## SOURCE EXCERPT
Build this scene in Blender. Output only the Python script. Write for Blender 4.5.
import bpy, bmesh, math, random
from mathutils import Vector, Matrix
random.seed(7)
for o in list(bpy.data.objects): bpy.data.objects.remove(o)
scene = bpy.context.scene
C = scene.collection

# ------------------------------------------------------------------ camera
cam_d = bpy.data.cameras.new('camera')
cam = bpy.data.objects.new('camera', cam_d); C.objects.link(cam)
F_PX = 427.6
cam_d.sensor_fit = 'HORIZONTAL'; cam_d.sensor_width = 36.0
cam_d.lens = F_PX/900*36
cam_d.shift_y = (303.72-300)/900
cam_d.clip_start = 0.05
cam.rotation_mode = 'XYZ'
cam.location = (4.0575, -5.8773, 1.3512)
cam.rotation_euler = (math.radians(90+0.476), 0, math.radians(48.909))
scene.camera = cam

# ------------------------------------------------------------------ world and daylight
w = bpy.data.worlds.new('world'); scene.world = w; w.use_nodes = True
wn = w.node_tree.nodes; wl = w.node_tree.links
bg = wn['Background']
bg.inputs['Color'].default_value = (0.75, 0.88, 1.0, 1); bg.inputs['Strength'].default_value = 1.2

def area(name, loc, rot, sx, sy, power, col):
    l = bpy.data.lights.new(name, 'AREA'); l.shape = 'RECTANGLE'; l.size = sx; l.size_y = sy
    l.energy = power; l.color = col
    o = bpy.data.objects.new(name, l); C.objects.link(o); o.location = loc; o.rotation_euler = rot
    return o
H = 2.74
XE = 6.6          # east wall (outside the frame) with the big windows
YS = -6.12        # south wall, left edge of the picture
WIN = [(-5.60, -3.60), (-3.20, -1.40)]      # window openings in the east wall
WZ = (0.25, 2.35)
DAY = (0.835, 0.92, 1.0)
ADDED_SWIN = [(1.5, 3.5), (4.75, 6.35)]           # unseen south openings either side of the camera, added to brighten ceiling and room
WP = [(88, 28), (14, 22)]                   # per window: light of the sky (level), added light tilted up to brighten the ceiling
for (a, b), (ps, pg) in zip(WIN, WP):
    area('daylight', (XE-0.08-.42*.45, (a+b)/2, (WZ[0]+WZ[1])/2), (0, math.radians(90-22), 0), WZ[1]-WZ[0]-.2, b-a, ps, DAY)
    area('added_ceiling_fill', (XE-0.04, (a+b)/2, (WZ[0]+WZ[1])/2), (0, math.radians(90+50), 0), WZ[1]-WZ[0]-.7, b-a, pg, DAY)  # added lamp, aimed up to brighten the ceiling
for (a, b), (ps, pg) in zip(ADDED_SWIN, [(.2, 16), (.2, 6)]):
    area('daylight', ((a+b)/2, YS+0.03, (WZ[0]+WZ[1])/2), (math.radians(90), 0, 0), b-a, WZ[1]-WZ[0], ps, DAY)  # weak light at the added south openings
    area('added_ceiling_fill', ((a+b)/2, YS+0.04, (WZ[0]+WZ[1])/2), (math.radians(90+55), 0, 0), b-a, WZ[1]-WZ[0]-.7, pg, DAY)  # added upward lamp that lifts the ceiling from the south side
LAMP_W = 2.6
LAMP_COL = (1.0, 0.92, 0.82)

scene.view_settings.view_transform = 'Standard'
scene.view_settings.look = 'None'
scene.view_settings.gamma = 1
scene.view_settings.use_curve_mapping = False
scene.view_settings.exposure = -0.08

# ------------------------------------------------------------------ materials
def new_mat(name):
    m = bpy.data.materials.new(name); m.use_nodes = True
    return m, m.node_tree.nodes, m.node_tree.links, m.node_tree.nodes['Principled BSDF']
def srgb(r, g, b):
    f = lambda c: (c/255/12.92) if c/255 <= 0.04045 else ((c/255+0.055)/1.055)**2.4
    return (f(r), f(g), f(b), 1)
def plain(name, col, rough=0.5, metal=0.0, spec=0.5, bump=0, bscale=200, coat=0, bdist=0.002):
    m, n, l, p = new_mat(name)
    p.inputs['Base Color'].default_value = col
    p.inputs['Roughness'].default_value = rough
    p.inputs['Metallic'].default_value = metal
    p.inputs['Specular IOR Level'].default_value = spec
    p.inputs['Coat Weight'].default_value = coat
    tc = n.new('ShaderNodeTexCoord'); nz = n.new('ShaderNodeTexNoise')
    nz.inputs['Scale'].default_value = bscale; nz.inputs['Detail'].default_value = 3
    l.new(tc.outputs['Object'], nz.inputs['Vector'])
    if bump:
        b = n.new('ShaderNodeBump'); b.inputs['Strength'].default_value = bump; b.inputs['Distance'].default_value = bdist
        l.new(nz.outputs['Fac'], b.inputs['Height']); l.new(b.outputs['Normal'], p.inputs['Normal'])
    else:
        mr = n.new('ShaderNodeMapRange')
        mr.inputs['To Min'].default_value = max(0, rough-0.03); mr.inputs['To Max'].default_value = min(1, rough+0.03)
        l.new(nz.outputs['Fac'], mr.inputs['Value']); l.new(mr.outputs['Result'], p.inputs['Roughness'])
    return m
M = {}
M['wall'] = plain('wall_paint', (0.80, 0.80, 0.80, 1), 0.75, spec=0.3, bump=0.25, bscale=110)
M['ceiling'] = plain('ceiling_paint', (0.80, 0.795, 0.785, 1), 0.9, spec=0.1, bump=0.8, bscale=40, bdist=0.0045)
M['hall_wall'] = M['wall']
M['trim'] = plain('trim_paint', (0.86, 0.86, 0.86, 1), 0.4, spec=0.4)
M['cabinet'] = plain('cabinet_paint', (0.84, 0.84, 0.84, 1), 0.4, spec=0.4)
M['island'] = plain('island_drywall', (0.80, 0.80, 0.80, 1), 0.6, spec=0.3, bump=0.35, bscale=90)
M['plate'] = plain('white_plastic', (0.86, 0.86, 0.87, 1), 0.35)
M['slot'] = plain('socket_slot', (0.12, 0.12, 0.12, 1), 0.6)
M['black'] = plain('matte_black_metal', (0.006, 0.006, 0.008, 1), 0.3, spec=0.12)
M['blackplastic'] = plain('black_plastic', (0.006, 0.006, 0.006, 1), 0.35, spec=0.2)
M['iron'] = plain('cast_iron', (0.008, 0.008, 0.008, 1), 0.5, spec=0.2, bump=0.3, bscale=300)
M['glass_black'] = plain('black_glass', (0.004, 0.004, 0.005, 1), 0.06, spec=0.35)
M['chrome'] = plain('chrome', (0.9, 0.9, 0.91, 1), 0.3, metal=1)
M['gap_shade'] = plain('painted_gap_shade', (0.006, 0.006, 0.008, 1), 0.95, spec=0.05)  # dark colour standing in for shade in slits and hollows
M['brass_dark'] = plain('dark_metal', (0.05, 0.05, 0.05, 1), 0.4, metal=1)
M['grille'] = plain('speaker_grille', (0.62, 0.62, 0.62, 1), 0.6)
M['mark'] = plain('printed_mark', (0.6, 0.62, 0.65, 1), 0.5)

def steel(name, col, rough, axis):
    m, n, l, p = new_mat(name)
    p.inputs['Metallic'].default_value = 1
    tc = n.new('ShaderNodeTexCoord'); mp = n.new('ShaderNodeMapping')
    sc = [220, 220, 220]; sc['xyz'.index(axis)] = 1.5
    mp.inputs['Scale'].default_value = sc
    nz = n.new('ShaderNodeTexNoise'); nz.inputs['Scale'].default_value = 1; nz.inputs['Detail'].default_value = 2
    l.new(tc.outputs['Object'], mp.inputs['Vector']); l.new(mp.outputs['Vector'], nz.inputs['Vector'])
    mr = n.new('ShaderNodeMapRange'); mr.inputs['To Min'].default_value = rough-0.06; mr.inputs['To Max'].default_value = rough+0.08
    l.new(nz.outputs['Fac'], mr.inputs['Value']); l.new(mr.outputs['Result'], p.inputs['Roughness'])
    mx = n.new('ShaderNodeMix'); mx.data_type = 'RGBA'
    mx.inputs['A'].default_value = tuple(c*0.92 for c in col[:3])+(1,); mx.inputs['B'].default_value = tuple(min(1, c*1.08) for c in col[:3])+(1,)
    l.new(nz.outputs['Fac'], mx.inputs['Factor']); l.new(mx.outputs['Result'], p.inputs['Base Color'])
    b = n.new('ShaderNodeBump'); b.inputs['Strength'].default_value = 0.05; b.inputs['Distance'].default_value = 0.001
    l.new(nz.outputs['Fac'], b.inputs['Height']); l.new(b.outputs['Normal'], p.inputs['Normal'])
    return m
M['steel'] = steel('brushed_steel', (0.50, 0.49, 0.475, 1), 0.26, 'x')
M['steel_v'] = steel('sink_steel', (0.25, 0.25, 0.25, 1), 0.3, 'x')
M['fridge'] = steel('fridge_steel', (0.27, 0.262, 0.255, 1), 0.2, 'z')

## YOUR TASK
Quote exactly the first line of the data and every line after it through the one holding "C = scene.collection".

## SOLUTION
Build this scene in Blender. Output only the Python script. Write for Blender 4.5.
import bpy, bmesh, math, random
from mathutils import Vector, Matrix
random.seed(7)
for o in list(bpy.data.objects): bpy.data.objects.remove(o)
scene = bpy.context.scene
C = scene.collection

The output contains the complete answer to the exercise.